--- BEGIN Records for the task ---

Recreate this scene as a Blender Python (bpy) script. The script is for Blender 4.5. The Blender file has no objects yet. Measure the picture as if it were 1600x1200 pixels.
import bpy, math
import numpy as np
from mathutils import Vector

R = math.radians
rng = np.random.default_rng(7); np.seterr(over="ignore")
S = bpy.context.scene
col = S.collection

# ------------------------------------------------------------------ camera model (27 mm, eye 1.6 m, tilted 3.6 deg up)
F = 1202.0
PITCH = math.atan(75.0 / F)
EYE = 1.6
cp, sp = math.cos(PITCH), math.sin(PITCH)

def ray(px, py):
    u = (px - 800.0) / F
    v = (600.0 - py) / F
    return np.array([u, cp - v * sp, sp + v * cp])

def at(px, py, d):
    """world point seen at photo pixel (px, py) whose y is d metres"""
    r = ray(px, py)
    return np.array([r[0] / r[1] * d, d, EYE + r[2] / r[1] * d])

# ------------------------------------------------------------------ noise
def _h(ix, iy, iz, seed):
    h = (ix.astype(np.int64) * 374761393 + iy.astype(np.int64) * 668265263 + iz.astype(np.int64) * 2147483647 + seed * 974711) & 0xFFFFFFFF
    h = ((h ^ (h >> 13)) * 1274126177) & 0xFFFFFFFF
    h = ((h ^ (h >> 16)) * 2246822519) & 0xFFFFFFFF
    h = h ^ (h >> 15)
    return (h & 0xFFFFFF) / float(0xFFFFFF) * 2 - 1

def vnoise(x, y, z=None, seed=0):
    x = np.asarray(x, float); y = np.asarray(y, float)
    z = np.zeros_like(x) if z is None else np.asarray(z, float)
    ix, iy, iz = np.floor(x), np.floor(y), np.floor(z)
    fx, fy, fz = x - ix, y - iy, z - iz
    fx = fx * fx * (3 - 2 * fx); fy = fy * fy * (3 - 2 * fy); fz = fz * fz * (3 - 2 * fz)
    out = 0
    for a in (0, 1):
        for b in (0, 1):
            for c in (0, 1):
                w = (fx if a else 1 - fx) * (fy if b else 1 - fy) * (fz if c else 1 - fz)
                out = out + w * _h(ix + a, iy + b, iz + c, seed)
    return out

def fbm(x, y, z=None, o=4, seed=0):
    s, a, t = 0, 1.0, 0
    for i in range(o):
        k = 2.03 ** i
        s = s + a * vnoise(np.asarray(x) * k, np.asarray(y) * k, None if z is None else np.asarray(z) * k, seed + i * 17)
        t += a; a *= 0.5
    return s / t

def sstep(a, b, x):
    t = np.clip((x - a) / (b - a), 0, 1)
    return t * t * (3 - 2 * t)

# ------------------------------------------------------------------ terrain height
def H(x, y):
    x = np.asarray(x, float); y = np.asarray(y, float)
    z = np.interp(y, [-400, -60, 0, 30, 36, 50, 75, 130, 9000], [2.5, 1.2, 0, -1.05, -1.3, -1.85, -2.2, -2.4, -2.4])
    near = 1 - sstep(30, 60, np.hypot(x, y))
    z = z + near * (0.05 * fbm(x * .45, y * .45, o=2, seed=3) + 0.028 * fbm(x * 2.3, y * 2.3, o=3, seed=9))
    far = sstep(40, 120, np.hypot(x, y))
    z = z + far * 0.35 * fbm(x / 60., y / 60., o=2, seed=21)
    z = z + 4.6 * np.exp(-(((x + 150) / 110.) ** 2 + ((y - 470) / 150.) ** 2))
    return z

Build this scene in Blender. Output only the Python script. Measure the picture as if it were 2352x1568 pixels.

--- END Records for the task ---

Exercise objective
From the top of the listing above, restate each line word for word up to and including the line with "cp, sp = math.cos(PITCH), math.sin(PITCH)"; add nothing else.

Finished exercise
Recreate this scene as a Blender Python (bpy) script. The script is for Blender 4.5. The Blender file has no objects yet. Measure the picture as if it were 1600x1200 pixels.
import bpy, math
import numpy as np
from mathutils import Vector

R = math.radians
rng = np.random.default_rng(7); np.seterr(over="ignore")
S = bpy.context.scene
col = S.collection

# ------------------------------------------------------------------ camera model (27 mm, eye 1.6 m, tilted 3.6 deg up)
F = 1202.0
PITCH = math.atan(75.0 / F)
EYE = 1.6
cp, sp = math.cos(PITCH), math.sin(PITCH)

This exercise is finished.